Tracking how UK contact centres are actually approaching their implementation of AI has been a key mandate for the CCMA for some time. It has also been the driving force behind our recent How To… events.
Between November 2025 and February 2026, 62 members contributed to four waves of survey data on AI adoption, while attending How To… events at contact centre headquarters for British Airways, Virgin Media, Worcester Bosch and Sky.
Across their responses, three questions were asked consistently: how advanced is your AI approach today, who owns it at the highest level and what’s the primary driver for investing in it? The answers, each scored out of five, tell a story of a sector that is finding its footing and starting to move with purpose.
From Testing to Doing
For most of the period covered the most common description of AI maturity was “initial pilots”. Organisations were trying things out, capturing early lessons and running proofs of concept in relative isolation. Average maturity scores across those waves sat in the low-to-mid range, reflecting progress without true momentum.
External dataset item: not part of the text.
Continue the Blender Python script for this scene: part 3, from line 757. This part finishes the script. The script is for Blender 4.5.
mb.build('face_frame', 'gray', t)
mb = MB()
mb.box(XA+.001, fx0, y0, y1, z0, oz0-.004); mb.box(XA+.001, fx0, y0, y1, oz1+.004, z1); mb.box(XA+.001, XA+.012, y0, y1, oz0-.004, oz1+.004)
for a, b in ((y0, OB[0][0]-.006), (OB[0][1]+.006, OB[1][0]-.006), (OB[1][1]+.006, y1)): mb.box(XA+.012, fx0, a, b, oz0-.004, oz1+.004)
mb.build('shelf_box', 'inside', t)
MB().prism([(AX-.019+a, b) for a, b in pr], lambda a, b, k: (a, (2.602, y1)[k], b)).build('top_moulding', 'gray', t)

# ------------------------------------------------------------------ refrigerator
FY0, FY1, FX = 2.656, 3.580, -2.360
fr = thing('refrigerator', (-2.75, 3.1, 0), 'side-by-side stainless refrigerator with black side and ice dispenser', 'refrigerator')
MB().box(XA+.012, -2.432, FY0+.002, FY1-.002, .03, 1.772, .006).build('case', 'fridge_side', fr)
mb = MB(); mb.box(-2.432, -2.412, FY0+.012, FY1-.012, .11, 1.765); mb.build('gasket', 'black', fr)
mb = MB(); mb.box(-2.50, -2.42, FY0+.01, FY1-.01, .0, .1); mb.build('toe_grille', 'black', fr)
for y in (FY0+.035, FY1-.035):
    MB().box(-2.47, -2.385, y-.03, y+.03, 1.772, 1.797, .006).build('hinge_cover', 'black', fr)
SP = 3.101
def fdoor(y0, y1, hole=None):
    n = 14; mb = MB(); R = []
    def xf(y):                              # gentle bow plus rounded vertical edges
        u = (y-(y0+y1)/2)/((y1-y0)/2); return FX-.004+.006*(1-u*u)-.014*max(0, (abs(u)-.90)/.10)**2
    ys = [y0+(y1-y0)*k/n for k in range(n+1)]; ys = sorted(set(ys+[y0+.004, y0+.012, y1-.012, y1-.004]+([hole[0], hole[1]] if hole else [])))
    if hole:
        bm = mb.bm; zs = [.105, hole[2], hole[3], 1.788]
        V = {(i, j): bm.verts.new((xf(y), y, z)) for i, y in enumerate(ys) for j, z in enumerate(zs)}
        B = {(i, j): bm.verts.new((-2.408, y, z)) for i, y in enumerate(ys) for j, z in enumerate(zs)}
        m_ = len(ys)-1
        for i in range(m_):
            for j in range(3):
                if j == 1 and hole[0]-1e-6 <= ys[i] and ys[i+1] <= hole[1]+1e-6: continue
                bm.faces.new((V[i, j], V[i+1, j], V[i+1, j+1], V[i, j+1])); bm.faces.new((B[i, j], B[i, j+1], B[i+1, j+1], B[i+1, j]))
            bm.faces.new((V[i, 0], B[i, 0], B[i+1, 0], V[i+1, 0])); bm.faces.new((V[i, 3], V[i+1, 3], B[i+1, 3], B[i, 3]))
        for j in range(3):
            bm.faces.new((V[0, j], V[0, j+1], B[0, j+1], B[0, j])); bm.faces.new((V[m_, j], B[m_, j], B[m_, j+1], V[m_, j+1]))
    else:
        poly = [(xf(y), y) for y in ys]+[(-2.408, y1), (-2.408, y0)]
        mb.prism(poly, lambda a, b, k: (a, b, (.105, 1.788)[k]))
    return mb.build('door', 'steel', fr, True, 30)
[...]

In February, at Sky’s contact centre in Livingston, this position shifted. The most frequently selected maturity level moved to “cautious staged deployment” and the average score jumped to its highest point across the entire period. That phrase – cautious staged deployment – is important. While not a dramatic leap, it does signal that organisations are moving beyond the pilot phase. They’re introducing governance, measuring return and expanding carefully into something that resembles a real operational commitment to AI, rather than an experiment running in the background.
Who’s Holding the Wheel
Ownership tells a parallel story. In the early waves, AI sat clearly with the C-suite. Through December and January it drifted toward specialist roles – AI leads, data professionals, technical heads taking the wheel during the exploratory phase. This si a familiar pattern in any emerging technology cycle – to hand it to those in the know to deliver progress through use cases.
However, by February, the C-suite re-emerged as the most common answer for who owns AI – an important development. When transformation sits at the top rather than in a technical team, the conditions for broader, faster change tend to follow.
The ‘Why’ Is Changing
Perhaps the most striking shift is in motivation. In November, customer experience and workforce productivity were roughly neck-and-neck as the primary drivers for AI adoption. By February, customer experience had pulled ahead – cited by over half of all respondents – while productivity dropped significantly as the headline reason.
That’s not a small change in emphasis and suggests a potential cultural shift in how organisations are framing AI’s purpose. The most compelling case for investing in these tools isn’t the internal efficiency gain – it’s for the betterment of customer journeys, faster resolutions and for supporting advisors in delivering the best service to customers.
It also aligns closely with what CCMA members have been saying through events and conversations across the same period – that AI should enhance rather than replace the human element of customer service, and that the organisations making real progress are the ones who started with that belief rather than arrived at it.
What It All Points To
Taken together, the data suggests a sector that is genuinely maturing in its approach to AI. Not rushing necessarily, but in no way standing still. Pilots are becoming programmes, specialists are handing back to leaders and the question of why AI is being adopted is being answered by contact centres being able to put the customer at the centre if their plans.